Francisco Darijo escribió
16/08/2015 17:49

Don Diego Mallén, porque por su estilo inconfundible se que no me equivoco, añoramos los comentarios bibliófilos en su blog. Vuelva, por favor.

Diego Mallén escribió
15/08/2015 13:22

Magnífico y emotivo artículo sobre el mundo y la pasión bibliófila. Como en otras materias, para la bibliofilia valenciana “cualquier tiempo pasado fue mejor”. Cita Guzmán a grandes bibliófilos valencianos y son muchos más los que, especialmente en el siglo XIX y XX, reúnen insignes bibliotecas: Salvá, padre e hijo, cuya biblioteca se dispersó en venta pública en París entre los años 1891 a 1893, Serrano Morales, Churat, etc.

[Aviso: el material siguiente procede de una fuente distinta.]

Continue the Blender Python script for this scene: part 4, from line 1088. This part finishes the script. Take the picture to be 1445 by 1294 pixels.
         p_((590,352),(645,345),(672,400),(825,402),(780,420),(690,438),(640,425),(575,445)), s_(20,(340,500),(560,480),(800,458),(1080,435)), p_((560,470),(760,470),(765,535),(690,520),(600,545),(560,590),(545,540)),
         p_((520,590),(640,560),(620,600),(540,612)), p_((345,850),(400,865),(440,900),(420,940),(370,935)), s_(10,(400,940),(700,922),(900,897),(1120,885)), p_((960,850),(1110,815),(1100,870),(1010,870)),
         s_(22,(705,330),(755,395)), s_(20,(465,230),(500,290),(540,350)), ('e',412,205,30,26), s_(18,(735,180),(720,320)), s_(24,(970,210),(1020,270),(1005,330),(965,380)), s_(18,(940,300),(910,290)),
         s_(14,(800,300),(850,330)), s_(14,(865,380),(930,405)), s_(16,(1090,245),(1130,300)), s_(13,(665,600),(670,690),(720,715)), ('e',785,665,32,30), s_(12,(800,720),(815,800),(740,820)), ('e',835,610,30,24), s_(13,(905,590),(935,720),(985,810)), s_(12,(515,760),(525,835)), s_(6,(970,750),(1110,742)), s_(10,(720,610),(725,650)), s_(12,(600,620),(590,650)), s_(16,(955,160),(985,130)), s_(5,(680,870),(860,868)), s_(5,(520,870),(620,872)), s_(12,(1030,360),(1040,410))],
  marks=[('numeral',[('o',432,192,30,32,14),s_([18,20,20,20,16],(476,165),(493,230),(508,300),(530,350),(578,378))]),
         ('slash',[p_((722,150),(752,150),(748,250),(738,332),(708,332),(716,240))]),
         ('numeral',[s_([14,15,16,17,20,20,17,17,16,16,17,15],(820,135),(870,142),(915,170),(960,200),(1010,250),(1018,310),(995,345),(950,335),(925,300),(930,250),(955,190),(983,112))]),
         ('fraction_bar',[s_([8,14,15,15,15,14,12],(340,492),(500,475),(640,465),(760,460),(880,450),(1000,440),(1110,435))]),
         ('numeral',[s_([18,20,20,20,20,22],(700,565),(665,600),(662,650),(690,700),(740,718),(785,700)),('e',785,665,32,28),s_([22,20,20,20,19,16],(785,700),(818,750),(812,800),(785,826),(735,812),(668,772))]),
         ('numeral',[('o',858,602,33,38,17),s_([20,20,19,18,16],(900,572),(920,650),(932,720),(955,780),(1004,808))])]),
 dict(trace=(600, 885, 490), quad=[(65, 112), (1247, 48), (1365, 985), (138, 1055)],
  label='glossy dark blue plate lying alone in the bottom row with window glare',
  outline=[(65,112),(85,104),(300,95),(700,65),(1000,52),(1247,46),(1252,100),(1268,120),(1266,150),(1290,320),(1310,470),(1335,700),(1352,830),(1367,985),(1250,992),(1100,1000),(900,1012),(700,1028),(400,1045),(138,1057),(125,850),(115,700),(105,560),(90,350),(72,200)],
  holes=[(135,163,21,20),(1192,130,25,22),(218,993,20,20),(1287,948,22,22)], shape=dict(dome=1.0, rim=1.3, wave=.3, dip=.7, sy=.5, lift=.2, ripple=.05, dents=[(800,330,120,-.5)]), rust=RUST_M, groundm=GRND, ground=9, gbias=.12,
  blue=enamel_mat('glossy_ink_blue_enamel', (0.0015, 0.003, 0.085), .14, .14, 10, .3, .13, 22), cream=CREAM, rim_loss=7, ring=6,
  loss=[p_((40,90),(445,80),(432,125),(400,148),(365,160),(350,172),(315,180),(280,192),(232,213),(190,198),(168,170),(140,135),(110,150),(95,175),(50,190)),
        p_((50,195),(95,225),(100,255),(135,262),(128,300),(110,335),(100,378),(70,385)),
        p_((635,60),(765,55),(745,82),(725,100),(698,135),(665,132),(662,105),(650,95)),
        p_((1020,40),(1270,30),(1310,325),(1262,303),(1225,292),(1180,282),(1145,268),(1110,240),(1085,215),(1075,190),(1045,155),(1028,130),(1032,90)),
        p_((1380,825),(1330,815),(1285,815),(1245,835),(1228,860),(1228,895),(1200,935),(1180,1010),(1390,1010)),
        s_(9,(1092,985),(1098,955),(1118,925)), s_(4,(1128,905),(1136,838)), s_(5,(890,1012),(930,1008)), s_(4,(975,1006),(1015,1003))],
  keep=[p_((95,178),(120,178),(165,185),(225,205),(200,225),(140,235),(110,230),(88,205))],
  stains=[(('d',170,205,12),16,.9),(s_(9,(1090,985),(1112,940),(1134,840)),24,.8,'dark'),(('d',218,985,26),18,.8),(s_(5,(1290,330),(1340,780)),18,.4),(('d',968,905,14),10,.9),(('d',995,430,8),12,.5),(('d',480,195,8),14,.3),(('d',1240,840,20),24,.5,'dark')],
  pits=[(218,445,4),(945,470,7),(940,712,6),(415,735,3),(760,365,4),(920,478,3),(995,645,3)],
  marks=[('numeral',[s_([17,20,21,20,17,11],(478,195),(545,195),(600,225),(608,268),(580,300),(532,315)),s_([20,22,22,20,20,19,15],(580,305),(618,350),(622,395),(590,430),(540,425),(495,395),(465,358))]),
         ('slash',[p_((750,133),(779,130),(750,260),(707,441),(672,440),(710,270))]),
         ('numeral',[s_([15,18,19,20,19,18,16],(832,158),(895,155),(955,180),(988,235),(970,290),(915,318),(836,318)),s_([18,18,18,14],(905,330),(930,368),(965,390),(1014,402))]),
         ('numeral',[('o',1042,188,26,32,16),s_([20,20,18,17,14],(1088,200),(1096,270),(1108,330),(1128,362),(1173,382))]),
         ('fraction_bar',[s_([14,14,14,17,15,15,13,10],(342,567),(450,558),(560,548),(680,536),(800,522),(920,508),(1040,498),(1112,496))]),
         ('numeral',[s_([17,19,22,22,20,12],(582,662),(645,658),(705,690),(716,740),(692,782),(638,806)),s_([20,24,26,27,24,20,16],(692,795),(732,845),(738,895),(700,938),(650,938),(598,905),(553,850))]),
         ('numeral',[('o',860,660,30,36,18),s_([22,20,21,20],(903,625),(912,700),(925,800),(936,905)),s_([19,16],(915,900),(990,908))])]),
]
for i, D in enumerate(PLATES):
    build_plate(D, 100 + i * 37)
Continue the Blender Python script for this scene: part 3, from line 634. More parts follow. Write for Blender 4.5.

Francisco Almela y Vives los recuerda en su obra Ramillete de Bibliófilos Valencianos impresa en Valencia, 1950, por los hermanos María Amparo y Vicente Soler. Tiempos de intensa actividad, en que los bibliófilos valencianos invitaron a D. Marcelino Menéndez y Pelayo a visitar Valencia y sus bibliotecas. En la primera de sus dos visitas a la Ciudad fue obsequiado, el 17 de abril de 1903, con una recordada “festa campestre” en La Albufera con singular menú biblio-culinario compuesto, entre otros, por “paella en folio”.